Interesting. I see that a proportional pool (assuming no pool hoppers) proves more of a problem for random intermittent miners versus 24/7 miners than a similar PPLNS pool (regardless of the value of N) (which in turn is more problematic than most other reward systems). However, I don't have much of a feel for the value of N at which the share-based variance at PPLNS is similar to that of a proportional share. Have you calculated such a value of N or merely shown that it is less than [difficulty]/2.
Also, I completely agree. I'm not clear exactly on what the "intermittent issue" is but based only on the name I can safely say that if it's a problem for PPLNS then it's a bigger problem for proportional (certainly for N=[difficulty], arguably for all N).
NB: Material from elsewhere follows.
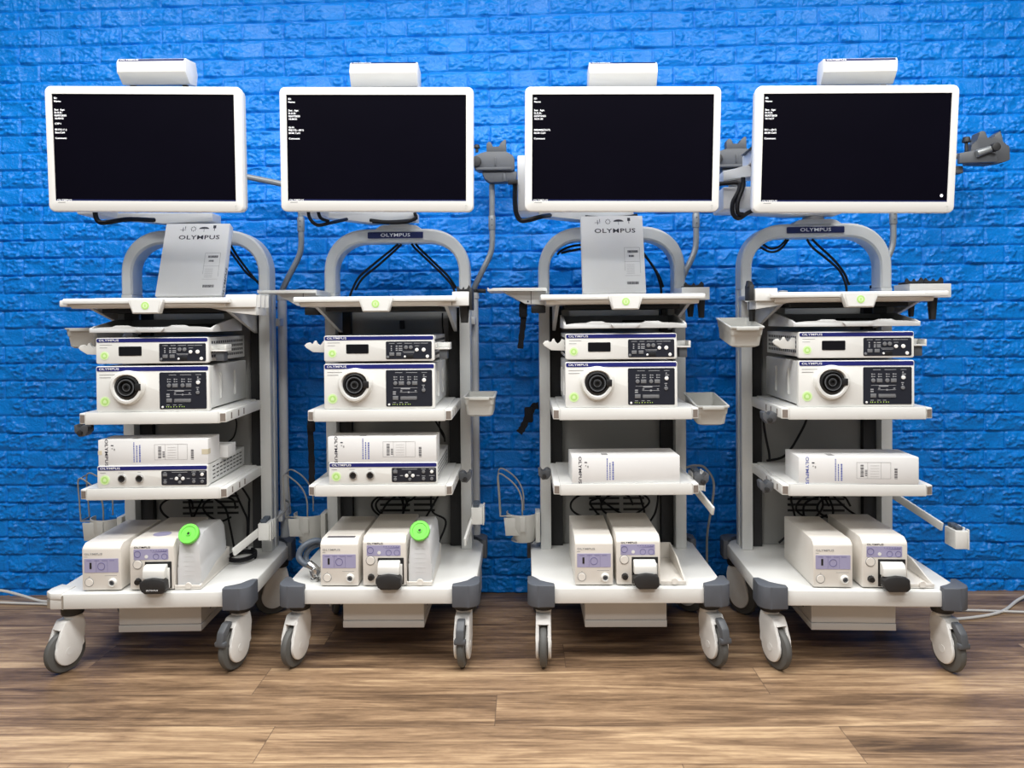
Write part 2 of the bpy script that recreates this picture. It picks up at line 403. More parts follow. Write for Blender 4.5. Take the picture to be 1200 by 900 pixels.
ARCH_MESH = {}
def make_cart(k, label, phis, pedals, bumper_missing=False, tray=True, side_table=False):
    t = thing('medical_cart', label, 'cart', k, 0, 0, 0, group='medical carts along the blue wall')
    hw = .3085
    b = MB(); b.box(-hw, hw, 0, .575, .2125, .2620, .005)
    b.build('base_plate', M['white'], t)
    # bumpers
    def bumper(sx, front):
        P = [(.236, -.012), (.288, -.012)]
        for i in range(1, 7):
            a = R(-90 + 90 * i / 6); P.append((.288 + .034 * math.cos(a), .022 + .034 * math.sin(a)))
        P += [(.322, .082), (.302, .082), (.296, .058), (.284, .036), (.264, .020), (.236, .014)]
        P = [(sx * x, y if front else .575 - y) for x, y in P]
        m = MB(); m.prism(P, 'z', .2045, .2760, bev=.004); m.build('corner_bumper', M['slate'], t)
    for sx in (-1, 1):
        if not (sx < 0 and bumper_missing): bumper(sx, True)
        bumper(sx, False)
    if bumper_missing:
        m = MB(); m.box(-.322, -.262, .010, .085, .2135, .2440, .002); m.box(-.2685, -.264, -.003, .012, .214, .258)
        m.build('corner_bracket', M['steel'], t)
        m = MB(); m.prism([(-.305, -.002), (-.270, -.004), (-.262, .07), (-.318, .09), (-.330, .05), (-.328, .02)], 'z', .2462, .2655, .003); m.build('corner_plate', M['white'], t)
    for (x, y), ph, pd in zip(((-.270, .062), (.268, .062), (-.27, .515), (.27, .515)), phis, pedals):
        caster_parts(t, x, y, R(ph), pd)
    # power box under the base
    p = MB(); p.box(-.134, .134, .085, .46, .128, .2120, .003); p.box(-.1345, .1345, .083, .462, .1045, .1270, .002)
    pb = p.build('power_box', M['arm'], t)
    for sx in (-1, 1):
        v = MB()
        for j in range(3): v.box(sx * .1343 - .0008, sx * .1343 + .0008, .16 + .07 * j, .21 + .07 * j, .150, .172)
        v.build('vent_slots', M['black'], pb)
    # columns
    for sx in (-1, 1):
        c = MB(); xa, xb = (.2315, .2705)
        c.prism([(sx * xa, .42), (sx * xb, .42), (sx * xb, .452), (sx * (xb - .005), .455), (sx * (xb - .005), .472), (sx * xb, .475), (sx * xb, .51), (sx * xa, .51)], 'z', .2622, 1.222, bev=.002)
        c.build('column', M['grey_alu'], t)
    # arch
    if 'a' not in ARCH_MESH:
        st = [((-.271, 1.2225), (-.231, 1.2225))]
        for sgn in (-1, 1):
            rng = range(0, 15) if sgn < 0 else range(14, -1, -1)
            for i in rng:
                a = R(90 * i / 14); ca, sa = math.cos(a) ** .92, math.sin(a) ** .92
                st.append(((sgn * (.110 + .161 * ca), 1.296 + .162 * sa), (sgn * (.110 + .121 * ca), 1.296 + .112 * sa)))
        st.append(((.271, 1.2225), (.231, 1.2225)))
        cs = [(.15, .42), (.85, .42), (1, .427), (1, .503), (.85, .51), (.15, .51), (0, .503), (0, .427)]
        tb = bmesh.new(); rings = []
        for o_, i_ in st:
            rings.append([tb.verts.new((i_[0] + (o_[0] - i_[0]) * a, y, i_[1] + (o_[1] - i_[1]) * a)) for a, y in cs])
        for r0, r1 in zip(rings, rings[1:]):
            for j in range(8): tb.faces.new((r0[j], r0[(j + 1) % 8], r1[(j + 1) % 8], r1[j]))
        tb.faces.new(rings[0]); tb.faces.new(rings[-1][::-1])
        m = MB(); m.merge(tb); a = m.build('arch', M['grey_alu'], t); ARCH_MESH['a'] = a
    else:
        a = share(ARCH_MESH['a'], t, (0, 0, 0))
    hb = MB(); hb.prism([(-.082, 1.456), (-.060, 1.472), (-.045, 1.4745), (.055, 1.4745), (.075, 1.471), (.097, 1.456)], 'y', .425, .505, .003)
    hb.cyl((.005, .465, 1.474), (.005, .465, 1.486), .038, seg=28)
    hb.build('arch_hub', M['arm'], t)
    n = MB(); n.prism(rrect(.206, .023, .003, 3, -.003, 1.4345), 'y', .4165, .4197); npl = n.build('nameplate', M['navy_plate'], t)
    brand(.0125, M['white_print'], npl, (-.003, .4160, 1.4345), align='CENTER')
    # swivel tube (scope pole socket) behind the right column
    s = MB(); s.cyl((.276, .575, .2625), (.276, .575, 1.20), .0175, seg=20); s.cyl((.276, .575, 1.20), (.276, .575, 1.225), .021, seg=20, bev=.003)
    s.box(.255, .285, .508, .575, 1.10, 1.13, .004); s.box(.255, .285, .508, .575, .35, .38, .004)
    s.build('pole_socket', M['arm'], t)
    # back panel and cable ducts
    p = MB(); p.box(-.185, .185, .490, .498, .2625, 1.165, .002); bp = p.build('back_panel', M['panel_back'], t)
    v = MB()
    for x0, x1 in ((-.085, .03), (.045, .125)):
        for j in range(4): v.box(x0, x1, .4885, .4905, .388 + .0215 * j, .3965 + .0215 * j)
    v.build('vent_slots', M['black'], bp)
    for sx in (-1, 1):
        d = MB(); d.box(sx * .231, sx * .186, .465, .500, .2625, 1.165) if sx > 0 else d.box(-.231, -.186, .465, .500, .2625, 1.165)
        d.build('cable_duct', M['duct'], t)
    # shelves
    for zb, zt in ((.7905, .8300), (.5465, .5845)):
        m = MB()
        m.prism([(-.2135, .050), (.2135, .050), (.2140, .051), (.2140, .432), (-.2140, .432), (-.2140, .051)], 'z', zb, zt, bev=.003)
        sh = m.build('shelf', M['white'], t)
        for sx in (-1, 1):
            r = MB(); r.prism([(sx * .2142, .0510), (sx * .2345, .0560), (sx * .2345, .428), (sx * .2142, .428)], 'z', zb + .003, zt - .003, bev=.0012)
            r.build('side_rail', M['white'], sh)
            c = MB(); c.prism([(sx * .2165, .0520), (sx * .2325, .0558), (sx * .2325, .0548), (sx * .2165, .0508)], 'z', zb + .0065, zt - .0075); c.build('rail_end_cap', M['cap'], sh)
            for ya in (.10, .17, .225):
                q = MB(); q.box(*sorted((sx * .2342, sx * .2350)), ya, ya + .011, zb + .009, zt - .010); q.build('rail_slot', M['cap'], sh)
    # worktop
    m = MB()
    m.prism([(.034, 1.192), (.040, 1.1965), (.46, 1.1965), (.46, 1.179), (.034, 1.179)], 'x', -.272, .254, bev=.003)
    m.prism([(.044, 1.1785), (.056, 1.1645), (.42, 1.1645), (.44, 1.1785)], 'x', -.255, .238, bev=.002)
    m.box(-.255, .235, .39, .44, 1.1967, 1.2045, .003)
    wt = m.build('worktop', M['white'], t)
    if not tray:
        q = MB(); q.box(.0, .018, .470, .4895, 1.085, 1.118, .003); q.cyl((.009, .468, 1.090), (.009, .4698, 1.090), .006, seg=14); q.build('wall_hook', M['black'], t)
    m = MB(); m.prism([(-.0575, 1.1935), (.0535, 1.1935), (.0515, 1.184), (.040, 1.146), (-.044, 1.146), (-.0555, 1.184)], 'y', .018, .0455, bev=.003)
    m.prism([(-.050, 1.1910), (.046, 1.1910), (.036, 1.150), (-.040, 1.150)], 'y', .0160, .0182)
    hd = m.build('handle', M['white'], wt)
    g = MB(); g.cyl((-.002, .0160, 1.1715), (-.002, .0152, 1.1715), .0122, seg=24); g.mi = 1
    g.cyl((-.002, .0152, 1.1715), (-.002, .0149, 1.1715), .0075, seg=20); g.mi = 0; g.box(-.0045, .0005, .0147, .0149, 1.167, 1.176)
    g.build('sticker', [M['sticker'], M['sticker_l']], wt)['label'] = 'round green sticker'
    for sx in (-1, 1):
        m = MB(); x = sx * .215
        m.prism([(.10, 1.164), (.44, 1.164), (.44, 1.075), (.40, 1.085)], 'x', x - .006, x + .006, bev=.001)
        m.build('bracket', M['arm'], t)
    m = MB(); m.box(-.190, .190, .12, .43, 1.1495, 1.1640, .002); m.build('drawer_runner', M['black'], t)
    if tray:
        m = MB(); x0, x1 = -.194, .194
        m.box(x0, x1, .055, .33, 1.0865, 1.0895)
        m.prism([(x0, 1.0865), (x1, 1.0865), (x1, 1.099), (.155, 1.1035), (.12, 1.1035), (.108, 1.109), (.065, 1.109), (.055, 1.1035), (.045, 1.1035), (-.04, 1.1035),
                 (-.06, 1.1035), (-.072, 1.109), (-.112, 1.109), (-.124, 1.1035), (-.16, 1.1035), (x0, 1.099)], 'y', .050, .0560, bev=.001)
        m.prism([(-.048, 1.0995), (.046, 1.0995), (.034, 1.0865), (-.036, 1.0865)], 'y', .040, .0500, bev=.002)
        for x in (x0, x1): m.prism([(.052, 1.0865), (.335, 1.0865), (.335, 1.132), (.25, 1.132), (.08, 1.107), (.052, 1.101)], 'x', x - .0035, x + .0035, bev=.0012)
        m.box(x0, x1, .330, .336, 1.0865, 1.128)
        kt = m.build('keyboard_tray', M['arm'], t)
        m = MB(); m.box(x0 + .005, x1 - .005, .058, .328, 1.0897, 1.0960)
        m.box(.02, .13, .20, .29, 1.0962, 1.112, .003)
        m.build('tray_liner', M['tray_in'], kt)
        for sx in (-1, 1):
            m = MB(); m.box(*sorted((sx * .17, sx * .193)), .23, .34, 1.128, 1.1492); m.build('tray_hanger', M['panel_back'], t)
    if side_table:
        m = MB(); x0, x1 = -.452, -.246
        m.prism([(x0, 1.2165), (x0, 1.228), (x0 + .004, 1.228), (x0 + .007, 1.2215), (x0 + .020, 1.2270), (x1 - .004, 1.2270), (x1, 1.2215), (x1, 1.2080), (x1 - .003, 1.2080), (x1 - .003, 1.2165)], 'y', .22, .46, bev=.0008)
        stb = m.build('side_table', M['white'], t)
        m = MB(); m.prism([(-.400, 1.2162), (-.249, 1.2162), (-.249, 1.167), (-.322, 1.172)], 'y', .25, .42, bev=.002); m.build('table_bracket', M['arm'], stb)
        m = MB(); m.box(-.302, -.300, .2492, .2505, 1.172, 1.2162); m.cyl((-.312, .249, 1.180), (-.312, .2505, 1.180), .003); m.build('bracket_seam', M['dark_print'], stb)
        m = MB(); m.box(-.300, -.250, .26, .36, 1.140, 1.1665, .003); m.build('hinge_block', M['black'], stb)
    return t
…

It's in AoBPMRS. Prop variance is roughly (pB)^2*ln(D), PPLNS variance is (pB)^2/X. So you need X > (1/ln(D)), or roughly N = 7.1% of the difficulty. The number is different if metric other than vanilla variance is used, but for any reasonable one X=1 (which IMO is a better parameter than 1/2) makes PPLNS better than prop.
Thanks for this, a neat little bit of trivia. I honestly didn't expect the tipping point to be as small as N = 0.071*[difficulty].
Try not to let the trolls bother you. I hope you find posting on this forum entertaining.
Given how slowly and painfully the mining community is processing "reward systems" I fear auditing is very much a future concern (and one I'm somewhat interested in). Do you have a thread where you talk about possible far future scenarios for mining? Both the topics of possible reward systems and number/sizes of pools would make for interesting discussion.